In the 1840s, the Jesuits first began looking for a location for their London church, they found the site in a quiet back street. They found it in what was in fact the mews in a back street. The name 'Farm Street' derives from 'Hay Hill Farm' which, in the eighteenth century, extended from Hill Street eastward beyond Berkeley Square. In 1843 Pope Gregory XVI received a petition from English Catholics for permission to erect a Jesuit Church in London and plans were agreed.
Originally, the intention, by the Superior of the English Jesuits, Fr Randal Lythgoe, was for the church to have a capacity for 900 people. However, this was too expensive, so instead, the church was built for a capacity of 475. The cost of the site was £5,800, which came from multiple private benefactors.
In 1844, the foundation stone was laid by Fr Lythgoe. The church, because of the limited space available, was orientated north-south. The architect was Joseph John Scoles, who also designed the Church of St Francis Xavier in Liverpool, St Ignatius Church in Preston, and was father of Ignatius Scoles SJ, another architect, who designed St Wilfrid's Church also in Preston. Five years later, on the feast of St Ignatius, the founder of the Jesuits, 31 July 1849, the church was officially opened.
The style is decorated gothic and the front of the church, towards Farm Street, is inspired by that of Beauvais Cathedral.

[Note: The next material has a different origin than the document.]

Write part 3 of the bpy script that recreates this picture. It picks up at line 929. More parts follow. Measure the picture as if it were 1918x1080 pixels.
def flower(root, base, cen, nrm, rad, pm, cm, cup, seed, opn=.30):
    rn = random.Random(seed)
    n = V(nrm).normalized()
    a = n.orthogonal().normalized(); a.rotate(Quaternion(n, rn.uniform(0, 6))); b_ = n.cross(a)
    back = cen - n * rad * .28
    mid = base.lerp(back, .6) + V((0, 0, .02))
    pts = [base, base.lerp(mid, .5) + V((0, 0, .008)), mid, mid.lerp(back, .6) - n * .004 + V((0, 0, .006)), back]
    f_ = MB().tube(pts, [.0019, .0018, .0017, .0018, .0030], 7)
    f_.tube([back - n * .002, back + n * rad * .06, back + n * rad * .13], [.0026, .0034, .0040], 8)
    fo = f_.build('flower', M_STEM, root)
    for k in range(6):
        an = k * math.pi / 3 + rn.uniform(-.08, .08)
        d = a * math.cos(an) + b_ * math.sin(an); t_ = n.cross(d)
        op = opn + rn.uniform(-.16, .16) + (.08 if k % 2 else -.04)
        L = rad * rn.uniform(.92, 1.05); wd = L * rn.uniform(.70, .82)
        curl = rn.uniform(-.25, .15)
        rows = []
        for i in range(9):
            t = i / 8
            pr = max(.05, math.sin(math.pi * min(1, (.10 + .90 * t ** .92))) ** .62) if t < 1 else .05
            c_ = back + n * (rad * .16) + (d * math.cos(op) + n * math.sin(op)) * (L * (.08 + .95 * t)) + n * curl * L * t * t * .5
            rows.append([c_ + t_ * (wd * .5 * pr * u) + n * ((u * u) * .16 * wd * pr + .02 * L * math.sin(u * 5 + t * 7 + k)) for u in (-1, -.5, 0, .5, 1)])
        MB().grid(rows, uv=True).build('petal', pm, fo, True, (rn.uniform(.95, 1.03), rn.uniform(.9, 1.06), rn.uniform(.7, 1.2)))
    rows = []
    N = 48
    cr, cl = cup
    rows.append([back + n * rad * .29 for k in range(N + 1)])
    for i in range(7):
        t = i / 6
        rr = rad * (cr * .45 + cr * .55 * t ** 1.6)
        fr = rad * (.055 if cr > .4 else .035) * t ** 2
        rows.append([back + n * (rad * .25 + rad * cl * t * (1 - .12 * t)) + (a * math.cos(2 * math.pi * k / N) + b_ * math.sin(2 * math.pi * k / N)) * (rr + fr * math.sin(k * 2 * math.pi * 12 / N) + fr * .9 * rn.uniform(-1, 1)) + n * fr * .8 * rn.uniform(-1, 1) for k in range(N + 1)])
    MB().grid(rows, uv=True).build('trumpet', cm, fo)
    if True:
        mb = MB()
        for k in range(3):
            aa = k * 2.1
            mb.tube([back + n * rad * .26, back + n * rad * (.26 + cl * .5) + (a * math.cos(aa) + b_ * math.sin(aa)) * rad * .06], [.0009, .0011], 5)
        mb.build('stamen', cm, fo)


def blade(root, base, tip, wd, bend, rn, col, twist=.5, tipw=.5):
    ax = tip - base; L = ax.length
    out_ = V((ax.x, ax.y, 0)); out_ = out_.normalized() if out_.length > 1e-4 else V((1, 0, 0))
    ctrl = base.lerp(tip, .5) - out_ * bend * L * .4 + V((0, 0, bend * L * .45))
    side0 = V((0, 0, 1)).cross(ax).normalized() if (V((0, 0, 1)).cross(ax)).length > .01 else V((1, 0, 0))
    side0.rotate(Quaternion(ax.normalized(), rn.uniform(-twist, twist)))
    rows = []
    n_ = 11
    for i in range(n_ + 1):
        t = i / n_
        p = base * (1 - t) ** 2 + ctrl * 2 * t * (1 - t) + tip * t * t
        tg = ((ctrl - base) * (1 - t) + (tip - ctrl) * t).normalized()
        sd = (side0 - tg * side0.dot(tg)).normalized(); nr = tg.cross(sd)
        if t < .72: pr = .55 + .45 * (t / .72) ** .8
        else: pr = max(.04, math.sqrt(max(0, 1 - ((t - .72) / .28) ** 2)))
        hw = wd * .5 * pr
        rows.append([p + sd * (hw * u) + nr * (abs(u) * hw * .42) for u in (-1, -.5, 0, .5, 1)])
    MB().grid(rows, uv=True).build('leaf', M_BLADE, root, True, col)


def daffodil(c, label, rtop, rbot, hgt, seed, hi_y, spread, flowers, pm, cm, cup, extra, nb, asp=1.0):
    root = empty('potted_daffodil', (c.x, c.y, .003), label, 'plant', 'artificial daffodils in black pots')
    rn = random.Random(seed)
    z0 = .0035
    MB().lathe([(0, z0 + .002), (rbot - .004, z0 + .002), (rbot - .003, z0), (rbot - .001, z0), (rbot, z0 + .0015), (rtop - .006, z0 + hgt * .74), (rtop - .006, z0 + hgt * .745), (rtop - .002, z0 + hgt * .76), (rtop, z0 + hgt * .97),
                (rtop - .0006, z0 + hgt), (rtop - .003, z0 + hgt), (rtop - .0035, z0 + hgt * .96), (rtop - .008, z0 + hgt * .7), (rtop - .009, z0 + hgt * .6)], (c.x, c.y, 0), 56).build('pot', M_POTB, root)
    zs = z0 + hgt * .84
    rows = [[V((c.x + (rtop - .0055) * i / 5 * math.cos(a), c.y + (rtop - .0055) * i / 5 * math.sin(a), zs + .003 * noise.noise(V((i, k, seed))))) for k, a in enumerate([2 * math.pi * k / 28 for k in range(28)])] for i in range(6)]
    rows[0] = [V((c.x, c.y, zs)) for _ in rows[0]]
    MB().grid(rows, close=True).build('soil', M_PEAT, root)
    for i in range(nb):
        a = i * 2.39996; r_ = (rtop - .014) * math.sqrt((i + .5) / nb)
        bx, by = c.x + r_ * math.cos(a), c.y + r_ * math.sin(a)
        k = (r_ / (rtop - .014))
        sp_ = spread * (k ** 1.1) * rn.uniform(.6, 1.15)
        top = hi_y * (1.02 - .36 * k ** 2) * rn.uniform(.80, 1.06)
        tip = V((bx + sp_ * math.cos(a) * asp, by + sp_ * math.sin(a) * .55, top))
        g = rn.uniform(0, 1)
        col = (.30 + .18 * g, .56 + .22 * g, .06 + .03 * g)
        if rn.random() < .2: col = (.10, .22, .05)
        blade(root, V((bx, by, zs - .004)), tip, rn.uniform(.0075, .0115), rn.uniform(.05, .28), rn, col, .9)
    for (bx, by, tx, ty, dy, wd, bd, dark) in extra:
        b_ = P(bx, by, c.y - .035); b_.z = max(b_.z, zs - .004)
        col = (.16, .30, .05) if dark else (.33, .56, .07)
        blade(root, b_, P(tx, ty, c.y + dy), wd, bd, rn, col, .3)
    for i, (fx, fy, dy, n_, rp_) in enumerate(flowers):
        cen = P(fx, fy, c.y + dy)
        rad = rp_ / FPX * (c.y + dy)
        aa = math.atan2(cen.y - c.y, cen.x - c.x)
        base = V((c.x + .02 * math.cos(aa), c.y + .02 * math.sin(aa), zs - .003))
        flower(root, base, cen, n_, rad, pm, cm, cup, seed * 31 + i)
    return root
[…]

The high altar was designed by Augustus Pugin.
The church was remodelled in 1951 by Adrian Gilbert Scott following damage sustained to the building during the Second World War.

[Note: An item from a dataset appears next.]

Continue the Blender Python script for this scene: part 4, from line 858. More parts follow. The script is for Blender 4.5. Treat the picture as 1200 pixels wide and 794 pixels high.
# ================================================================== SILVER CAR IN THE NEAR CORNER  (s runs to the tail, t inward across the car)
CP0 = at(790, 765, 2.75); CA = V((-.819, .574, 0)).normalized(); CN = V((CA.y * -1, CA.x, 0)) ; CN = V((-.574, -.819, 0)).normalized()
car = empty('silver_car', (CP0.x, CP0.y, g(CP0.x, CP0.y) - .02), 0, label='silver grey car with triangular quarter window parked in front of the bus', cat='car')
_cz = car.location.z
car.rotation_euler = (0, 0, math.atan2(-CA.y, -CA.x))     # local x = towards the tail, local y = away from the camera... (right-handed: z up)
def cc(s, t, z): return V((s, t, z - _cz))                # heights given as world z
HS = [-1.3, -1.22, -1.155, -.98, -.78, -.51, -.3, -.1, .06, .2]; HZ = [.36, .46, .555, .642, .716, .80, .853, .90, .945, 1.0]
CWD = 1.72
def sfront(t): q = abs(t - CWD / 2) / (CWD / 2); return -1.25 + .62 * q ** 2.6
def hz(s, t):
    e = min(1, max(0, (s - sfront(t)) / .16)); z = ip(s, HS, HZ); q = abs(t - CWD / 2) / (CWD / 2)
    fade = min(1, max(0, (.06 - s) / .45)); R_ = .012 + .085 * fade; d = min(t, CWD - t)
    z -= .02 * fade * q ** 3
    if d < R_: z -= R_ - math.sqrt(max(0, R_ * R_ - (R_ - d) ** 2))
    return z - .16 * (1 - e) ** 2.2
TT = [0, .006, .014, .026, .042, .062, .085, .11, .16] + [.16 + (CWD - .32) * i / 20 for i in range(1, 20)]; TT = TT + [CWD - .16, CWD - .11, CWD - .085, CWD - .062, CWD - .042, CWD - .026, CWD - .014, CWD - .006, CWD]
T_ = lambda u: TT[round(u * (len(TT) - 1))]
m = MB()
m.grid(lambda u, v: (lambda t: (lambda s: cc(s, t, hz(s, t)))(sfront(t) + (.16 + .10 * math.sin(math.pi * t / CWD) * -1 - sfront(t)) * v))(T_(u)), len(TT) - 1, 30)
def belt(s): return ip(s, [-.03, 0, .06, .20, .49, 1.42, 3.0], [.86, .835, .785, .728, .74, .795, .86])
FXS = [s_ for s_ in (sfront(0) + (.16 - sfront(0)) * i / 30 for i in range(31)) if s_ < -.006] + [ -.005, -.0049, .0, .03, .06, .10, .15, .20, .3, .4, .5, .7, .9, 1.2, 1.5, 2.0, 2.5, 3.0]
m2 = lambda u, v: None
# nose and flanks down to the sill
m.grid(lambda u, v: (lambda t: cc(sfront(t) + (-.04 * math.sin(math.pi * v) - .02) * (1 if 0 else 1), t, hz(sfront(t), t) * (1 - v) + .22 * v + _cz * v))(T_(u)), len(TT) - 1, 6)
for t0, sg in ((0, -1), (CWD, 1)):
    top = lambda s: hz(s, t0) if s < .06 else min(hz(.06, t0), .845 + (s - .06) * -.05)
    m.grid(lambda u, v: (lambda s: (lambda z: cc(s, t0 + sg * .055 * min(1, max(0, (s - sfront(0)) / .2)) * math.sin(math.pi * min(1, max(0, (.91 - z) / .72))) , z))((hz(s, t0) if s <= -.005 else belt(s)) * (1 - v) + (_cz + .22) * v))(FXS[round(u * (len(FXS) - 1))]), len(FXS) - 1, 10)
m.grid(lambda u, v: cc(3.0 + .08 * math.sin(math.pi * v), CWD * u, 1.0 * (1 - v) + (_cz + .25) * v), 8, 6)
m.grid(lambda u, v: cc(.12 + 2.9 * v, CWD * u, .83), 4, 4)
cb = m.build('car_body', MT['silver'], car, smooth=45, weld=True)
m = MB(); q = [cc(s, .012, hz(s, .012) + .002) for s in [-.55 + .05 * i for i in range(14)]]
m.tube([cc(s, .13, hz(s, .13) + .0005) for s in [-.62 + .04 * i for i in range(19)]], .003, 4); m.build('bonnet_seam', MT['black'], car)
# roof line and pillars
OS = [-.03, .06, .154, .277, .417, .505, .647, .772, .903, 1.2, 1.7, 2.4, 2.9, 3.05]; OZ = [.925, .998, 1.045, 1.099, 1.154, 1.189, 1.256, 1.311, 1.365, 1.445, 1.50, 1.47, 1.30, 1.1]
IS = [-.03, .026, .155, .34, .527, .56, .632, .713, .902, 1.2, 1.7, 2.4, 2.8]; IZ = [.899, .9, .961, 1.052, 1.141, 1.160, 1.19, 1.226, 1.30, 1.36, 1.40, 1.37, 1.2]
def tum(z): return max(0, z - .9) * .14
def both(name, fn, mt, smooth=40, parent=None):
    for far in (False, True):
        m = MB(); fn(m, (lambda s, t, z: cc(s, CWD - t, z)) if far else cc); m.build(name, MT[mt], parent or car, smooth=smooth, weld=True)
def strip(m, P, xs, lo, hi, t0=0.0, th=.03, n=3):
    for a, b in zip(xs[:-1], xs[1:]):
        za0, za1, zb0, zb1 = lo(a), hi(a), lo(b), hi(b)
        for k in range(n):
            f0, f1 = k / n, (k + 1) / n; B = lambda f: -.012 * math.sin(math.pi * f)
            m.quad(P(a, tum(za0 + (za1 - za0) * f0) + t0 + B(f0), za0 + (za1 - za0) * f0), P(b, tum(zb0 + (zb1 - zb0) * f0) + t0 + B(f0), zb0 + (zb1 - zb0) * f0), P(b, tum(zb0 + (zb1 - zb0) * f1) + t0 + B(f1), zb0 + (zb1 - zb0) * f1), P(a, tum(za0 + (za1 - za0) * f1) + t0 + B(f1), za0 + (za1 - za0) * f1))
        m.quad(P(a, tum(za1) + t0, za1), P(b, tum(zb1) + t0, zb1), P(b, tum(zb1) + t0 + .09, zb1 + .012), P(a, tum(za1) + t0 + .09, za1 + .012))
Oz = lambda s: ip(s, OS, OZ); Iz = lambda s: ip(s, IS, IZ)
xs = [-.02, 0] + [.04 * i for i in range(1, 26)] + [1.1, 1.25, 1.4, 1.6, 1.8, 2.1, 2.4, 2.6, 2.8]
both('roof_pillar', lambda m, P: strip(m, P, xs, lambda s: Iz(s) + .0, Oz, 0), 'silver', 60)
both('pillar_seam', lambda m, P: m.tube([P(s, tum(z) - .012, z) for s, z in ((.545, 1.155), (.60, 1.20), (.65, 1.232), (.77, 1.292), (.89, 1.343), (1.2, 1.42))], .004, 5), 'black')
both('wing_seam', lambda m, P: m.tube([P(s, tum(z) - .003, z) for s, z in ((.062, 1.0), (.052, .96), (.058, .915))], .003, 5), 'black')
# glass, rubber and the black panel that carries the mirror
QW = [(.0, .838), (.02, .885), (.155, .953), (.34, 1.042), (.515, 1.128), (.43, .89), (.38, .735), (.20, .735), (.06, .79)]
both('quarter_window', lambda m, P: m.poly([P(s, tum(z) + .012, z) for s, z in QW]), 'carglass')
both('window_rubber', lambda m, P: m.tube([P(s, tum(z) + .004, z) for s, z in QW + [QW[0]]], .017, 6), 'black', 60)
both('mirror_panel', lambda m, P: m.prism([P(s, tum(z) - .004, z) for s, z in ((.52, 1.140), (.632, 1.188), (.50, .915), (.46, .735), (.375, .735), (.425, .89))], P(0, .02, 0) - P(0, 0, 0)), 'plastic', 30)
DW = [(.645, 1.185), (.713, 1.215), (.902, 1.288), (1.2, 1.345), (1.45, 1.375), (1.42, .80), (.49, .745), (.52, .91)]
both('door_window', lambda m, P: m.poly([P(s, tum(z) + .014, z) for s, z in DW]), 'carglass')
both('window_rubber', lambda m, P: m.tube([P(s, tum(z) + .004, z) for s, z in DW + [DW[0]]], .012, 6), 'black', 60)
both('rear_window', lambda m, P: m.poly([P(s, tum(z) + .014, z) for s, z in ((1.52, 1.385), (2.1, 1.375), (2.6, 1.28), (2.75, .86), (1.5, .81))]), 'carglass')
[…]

In his 1999 book England's Thousand Best Churches, Sir Simon Jenkins, awards the church two stars, but says "Not an inch of wall surface is without decoration - and this in the austere 1840s, not the colourful late-Victorian era. the right aisle carries large panels portraying the Stations of the Cross, the left aisle has side chapels and confessionals, ingeniously carved within the piers. In the west window above the gallery is excellent modern glass by Evie Hone of 1953, with the richness of colour of a Burne-Jones".